Alternatively, maybe the rebound damping is set too slow and you are packing down. I went through a spell with my Pike felt really really rough (so bad my eyes couldn't focus). Turned out either I counted from the wrong direction, did something stupid, or my kid was playing with the knob, but my damping was set way too slow for the pressure I was running. Opened it up and BOOM it felt like riding on air. After about 3 successive hits it was probably hanging out in its last inch of travel.
If you are running less pressure than recommended, the damping also needs to be less than recommended. With the trail head app, you can keep punching in lighter weight until you get the pressure you are currently running and it will give you a damping setting to try.

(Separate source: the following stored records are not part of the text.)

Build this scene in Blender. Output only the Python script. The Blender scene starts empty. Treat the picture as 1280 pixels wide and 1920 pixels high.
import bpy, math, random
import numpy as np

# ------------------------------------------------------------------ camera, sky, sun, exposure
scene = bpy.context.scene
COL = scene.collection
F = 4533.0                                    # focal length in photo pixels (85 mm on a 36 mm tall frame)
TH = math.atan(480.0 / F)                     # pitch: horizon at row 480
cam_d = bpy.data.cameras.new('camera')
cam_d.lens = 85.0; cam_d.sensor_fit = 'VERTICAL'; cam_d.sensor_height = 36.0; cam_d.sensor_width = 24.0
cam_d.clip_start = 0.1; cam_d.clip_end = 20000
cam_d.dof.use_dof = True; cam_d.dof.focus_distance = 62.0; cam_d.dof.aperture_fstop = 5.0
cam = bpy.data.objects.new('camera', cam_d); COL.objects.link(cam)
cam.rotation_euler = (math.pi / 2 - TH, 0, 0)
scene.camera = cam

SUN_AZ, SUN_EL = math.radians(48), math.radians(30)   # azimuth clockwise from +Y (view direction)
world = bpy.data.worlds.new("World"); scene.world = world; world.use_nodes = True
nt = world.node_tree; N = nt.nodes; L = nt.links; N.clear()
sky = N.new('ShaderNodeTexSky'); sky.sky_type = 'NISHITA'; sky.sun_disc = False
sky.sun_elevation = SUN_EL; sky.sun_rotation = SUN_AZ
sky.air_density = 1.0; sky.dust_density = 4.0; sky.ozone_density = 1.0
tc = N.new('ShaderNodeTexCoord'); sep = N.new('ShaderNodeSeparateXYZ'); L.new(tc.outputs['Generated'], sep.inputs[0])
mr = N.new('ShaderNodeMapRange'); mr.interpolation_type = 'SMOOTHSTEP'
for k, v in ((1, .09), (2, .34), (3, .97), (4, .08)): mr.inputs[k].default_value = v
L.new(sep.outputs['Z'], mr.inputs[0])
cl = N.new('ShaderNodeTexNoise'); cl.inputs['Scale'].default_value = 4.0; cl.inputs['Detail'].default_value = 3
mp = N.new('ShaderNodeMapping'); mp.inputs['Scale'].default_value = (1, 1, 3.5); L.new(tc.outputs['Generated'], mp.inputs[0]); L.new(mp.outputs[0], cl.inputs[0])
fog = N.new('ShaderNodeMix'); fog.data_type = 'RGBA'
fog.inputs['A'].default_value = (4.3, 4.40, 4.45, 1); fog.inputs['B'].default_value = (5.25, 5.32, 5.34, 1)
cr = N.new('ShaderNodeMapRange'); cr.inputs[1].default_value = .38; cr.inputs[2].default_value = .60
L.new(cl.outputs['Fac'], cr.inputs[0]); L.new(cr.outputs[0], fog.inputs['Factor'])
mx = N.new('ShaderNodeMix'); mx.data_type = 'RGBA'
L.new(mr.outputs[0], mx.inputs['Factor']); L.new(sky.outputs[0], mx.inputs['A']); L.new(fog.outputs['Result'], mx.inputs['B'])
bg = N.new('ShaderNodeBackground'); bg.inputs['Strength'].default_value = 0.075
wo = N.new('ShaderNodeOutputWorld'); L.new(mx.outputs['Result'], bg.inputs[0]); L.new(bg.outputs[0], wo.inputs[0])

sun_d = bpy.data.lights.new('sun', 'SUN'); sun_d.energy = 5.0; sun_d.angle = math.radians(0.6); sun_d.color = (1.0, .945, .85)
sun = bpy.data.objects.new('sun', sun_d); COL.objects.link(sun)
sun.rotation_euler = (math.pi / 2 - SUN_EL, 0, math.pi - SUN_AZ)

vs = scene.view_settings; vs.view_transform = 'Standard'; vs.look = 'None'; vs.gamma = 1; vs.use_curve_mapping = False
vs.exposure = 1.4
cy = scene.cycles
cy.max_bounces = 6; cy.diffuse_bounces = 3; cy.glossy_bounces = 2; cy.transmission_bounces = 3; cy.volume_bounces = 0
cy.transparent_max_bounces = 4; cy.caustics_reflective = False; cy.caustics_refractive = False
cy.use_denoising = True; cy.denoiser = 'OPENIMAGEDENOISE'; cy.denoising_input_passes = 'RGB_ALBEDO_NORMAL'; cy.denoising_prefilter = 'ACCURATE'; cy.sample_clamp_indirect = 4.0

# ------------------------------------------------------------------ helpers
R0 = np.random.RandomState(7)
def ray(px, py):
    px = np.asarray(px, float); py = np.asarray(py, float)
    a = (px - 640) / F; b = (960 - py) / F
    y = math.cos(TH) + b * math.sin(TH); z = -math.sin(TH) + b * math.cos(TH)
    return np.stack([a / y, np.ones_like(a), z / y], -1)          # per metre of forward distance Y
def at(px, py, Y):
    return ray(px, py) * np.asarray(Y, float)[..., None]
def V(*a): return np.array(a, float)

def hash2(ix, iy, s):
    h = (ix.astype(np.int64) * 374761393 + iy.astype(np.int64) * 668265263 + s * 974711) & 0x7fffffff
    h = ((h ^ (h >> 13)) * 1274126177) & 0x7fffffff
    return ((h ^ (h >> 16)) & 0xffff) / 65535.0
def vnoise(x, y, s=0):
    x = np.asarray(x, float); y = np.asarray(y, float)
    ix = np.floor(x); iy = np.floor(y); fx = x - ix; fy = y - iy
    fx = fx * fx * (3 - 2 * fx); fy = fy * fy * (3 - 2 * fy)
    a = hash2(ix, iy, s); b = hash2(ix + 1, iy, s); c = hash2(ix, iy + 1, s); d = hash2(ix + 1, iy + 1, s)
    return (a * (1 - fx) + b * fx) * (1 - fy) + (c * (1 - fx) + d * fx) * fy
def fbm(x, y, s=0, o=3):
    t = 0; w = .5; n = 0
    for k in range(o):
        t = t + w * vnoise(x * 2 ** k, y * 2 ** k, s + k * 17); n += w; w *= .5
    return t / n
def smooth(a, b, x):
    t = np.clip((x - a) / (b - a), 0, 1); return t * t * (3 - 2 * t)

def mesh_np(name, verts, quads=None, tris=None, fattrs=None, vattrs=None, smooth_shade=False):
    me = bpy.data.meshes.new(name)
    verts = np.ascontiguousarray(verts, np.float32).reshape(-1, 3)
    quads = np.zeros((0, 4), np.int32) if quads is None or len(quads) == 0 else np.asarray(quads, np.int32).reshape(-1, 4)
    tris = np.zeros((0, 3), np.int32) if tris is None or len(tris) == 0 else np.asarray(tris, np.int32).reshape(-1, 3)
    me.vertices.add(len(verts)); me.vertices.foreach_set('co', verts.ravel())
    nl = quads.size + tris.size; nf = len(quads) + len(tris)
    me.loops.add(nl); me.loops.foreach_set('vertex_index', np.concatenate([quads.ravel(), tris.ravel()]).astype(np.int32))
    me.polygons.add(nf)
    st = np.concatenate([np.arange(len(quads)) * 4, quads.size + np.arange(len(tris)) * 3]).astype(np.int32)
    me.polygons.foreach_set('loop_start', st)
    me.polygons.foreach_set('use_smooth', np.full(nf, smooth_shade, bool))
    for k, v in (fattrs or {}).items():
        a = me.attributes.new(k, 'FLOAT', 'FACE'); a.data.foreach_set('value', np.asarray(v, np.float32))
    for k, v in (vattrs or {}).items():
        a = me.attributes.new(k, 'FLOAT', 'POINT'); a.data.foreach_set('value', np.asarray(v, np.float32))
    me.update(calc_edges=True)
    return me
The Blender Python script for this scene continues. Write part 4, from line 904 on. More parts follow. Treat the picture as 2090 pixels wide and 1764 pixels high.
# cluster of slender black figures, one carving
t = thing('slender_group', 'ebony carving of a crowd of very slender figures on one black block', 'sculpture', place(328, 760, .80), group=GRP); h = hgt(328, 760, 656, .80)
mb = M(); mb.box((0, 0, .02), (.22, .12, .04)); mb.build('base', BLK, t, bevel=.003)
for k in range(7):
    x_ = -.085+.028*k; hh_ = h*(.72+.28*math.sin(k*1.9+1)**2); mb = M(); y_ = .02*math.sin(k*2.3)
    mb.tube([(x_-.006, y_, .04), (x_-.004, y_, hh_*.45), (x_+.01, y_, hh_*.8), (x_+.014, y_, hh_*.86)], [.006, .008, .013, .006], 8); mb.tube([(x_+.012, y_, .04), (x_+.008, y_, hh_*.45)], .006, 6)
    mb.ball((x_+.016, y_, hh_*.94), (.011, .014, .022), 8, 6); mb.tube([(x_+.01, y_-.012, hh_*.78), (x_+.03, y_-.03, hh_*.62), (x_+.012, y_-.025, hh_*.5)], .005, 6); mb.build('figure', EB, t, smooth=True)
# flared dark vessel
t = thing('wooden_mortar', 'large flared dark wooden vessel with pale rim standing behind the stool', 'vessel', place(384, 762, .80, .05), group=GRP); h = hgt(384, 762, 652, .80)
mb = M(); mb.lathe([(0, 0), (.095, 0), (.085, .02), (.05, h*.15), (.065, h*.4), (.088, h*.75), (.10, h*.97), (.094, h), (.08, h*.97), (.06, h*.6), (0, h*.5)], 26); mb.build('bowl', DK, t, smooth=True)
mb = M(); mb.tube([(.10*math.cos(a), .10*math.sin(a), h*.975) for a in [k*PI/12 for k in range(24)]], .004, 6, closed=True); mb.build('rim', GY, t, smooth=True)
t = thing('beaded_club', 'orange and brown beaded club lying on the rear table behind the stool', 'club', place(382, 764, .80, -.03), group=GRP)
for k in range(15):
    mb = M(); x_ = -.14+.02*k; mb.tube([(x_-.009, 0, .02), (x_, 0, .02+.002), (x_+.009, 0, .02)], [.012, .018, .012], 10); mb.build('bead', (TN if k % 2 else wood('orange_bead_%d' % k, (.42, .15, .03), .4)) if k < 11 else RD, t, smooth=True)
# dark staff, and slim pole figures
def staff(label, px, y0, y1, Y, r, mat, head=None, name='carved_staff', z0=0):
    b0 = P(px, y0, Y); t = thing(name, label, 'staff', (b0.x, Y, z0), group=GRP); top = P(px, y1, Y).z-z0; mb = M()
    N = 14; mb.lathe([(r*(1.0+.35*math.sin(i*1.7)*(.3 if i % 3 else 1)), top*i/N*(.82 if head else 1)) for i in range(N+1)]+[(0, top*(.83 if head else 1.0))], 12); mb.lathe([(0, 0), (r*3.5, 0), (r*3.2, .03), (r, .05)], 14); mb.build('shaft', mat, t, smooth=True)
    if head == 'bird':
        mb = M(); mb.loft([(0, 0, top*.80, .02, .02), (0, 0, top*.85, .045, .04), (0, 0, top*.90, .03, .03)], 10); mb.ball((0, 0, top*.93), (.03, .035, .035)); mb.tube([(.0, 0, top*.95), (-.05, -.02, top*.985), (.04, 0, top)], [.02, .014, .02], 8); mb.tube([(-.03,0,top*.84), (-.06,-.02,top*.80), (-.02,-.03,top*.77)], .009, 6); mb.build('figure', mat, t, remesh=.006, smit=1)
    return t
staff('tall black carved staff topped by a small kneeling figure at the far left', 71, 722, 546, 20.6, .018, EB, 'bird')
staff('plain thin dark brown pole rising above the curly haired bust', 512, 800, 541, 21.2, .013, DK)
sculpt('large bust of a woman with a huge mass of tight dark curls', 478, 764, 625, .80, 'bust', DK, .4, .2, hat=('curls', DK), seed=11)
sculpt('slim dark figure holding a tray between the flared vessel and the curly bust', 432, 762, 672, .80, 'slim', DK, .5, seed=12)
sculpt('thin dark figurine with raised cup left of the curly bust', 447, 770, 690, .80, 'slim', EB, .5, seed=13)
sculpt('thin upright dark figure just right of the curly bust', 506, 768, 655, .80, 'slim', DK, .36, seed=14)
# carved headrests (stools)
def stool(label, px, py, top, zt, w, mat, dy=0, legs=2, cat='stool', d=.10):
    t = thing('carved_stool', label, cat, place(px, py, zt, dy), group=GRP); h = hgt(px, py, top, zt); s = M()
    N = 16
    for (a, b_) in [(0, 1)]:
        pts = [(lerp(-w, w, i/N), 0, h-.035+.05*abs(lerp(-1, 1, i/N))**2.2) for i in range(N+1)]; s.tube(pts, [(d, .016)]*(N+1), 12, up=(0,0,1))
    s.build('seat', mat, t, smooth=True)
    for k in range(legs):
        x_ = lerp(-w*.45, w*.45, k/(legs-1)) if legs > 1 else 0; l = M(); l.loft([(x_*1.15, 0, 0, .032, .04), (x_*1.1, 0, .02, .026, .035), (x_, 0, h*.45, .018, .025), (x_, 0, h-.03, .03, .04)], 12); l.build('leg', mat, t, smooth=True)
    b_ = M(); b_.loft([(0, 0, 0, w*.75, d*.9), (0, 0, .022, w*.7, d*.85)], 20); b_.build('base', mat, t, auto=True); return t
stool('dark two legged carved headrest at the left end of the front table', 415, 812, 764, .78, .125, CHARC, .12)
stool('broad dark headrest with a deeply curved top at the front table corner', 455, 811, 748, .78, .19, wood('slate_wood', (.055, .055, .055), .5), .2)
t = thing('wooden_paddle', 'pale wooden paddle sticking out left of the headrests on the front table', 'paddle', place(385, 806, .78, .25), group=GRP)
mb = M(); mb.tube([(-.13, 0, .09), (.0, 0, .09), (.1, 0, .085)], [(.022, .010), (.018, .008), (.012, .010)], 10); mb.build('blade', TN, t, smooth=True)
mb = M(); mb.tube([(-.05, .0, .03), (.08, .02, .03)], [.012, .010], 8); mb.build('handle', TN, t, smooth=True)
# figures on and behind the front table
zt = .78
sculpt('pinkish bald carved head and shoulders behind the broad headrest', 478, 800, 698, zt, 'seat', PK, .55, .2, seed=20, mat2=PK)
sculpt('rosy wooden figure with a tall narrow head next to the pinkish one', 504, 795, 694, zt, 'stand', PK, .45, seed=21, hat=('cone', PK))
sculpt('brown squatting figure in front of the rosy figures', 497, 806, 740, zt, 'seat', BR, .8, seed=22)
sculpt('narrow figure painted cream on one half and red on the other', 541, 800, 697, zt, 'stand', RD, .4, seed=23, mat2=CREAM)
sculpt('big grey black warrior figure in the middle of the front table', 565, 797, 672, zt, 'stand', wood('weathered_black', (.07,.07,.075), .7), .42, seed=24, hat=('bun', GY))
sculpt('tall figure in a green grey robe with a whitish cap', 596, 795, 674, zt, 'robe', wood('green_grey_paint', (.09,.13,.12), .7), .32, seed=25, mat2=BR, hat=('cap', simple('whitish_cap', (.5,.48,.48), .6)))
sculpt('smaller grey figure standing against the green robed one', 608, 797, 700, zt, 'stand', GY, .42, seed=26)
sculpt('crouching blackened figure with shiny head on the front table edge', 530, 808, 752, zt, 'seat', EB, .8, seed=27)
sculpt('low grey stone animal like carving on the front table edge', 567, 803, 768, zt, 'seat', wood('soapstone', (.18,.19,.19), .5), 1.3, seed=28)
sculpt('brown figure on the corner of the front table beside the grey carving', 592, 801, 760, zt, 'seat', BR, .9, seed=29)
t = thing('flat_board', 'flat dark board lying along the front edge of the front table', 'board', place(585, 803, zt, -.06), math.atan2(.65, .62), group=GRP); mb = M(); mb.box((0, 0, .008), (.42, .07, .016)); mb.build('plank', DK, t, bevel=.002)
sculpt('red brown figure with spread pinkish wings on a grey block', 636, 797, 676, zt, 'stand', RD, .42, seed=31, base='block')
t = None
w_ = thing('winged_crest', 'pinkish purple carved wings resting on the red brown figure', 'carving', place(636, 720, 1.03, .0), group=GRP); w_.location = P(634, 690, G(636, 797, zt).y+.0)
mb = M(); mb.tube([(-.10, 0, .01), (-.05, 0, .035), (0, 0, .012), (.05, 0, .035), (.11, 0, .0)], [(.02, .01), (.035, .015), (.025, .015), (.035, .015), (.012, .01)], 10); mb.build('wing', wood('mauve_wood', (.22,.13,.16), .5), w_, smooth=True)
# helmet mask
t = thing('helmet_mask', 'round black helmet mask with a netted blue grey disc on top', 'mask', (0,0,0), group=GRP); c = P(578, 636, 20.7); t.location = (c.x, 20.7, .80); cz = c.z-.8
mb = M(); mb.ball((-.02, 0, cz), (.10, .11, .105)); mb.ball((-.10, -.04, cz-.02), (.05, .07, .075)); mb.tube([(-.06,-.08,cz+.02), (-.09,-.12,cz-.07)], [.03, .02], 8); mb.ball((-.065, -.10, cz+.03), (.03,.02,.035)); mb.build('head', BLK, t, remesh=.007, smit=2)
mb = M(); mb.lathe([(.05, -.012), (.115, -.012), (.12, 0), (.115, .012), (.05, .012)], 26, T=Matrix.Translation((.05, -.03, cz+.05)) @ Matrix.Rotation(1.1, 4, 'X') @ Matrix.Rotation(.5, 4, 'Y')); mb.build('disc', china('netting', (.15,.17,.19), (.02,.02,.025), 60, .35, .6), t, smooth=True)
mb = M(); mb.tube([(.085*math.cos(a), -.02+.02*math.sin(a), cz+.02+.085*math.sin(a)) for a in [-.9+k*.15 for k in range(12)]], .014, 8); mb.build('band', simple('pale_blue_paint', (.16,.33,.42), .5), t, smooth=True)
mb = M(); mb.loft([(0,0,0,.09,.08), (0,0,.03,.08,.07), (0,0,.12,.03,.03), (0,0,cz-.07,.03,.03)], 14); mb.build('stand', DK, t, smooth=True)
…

Posted: Feb 9, 2021 at 19:04 Quote
The token question is what started this journey. I realized I don’t have any in. I do think I was not careful in setting air pessure and started a fight with the negative chamber. I was more careful when I filled it but I noticed the negative chamber is pulling the fork down into the sag some. Hmmm

O+ FL
Posted: Feb 10, 2021 at 12:41 Quote
What do you weigh? I am about 185 kitted out and used to run with one token and 63 PSI and 12 clicks open of rebound. That was a real plush feel. I ran the pressure between 63 and 70 if I wanted a bit firmer. I tried taking the token out and it was a bit too firm feeling at the higher pressure. That was 160mm travel, so 150mm would be slightly more pressure.

Maybe get all the air out and work it up and down to make sure there is no pressure on the negative side, and burp the lowers. Then start again working through the travel every 20 lbs of air added or so. If that doesn't help, then next step is a service on the Charger damper probably.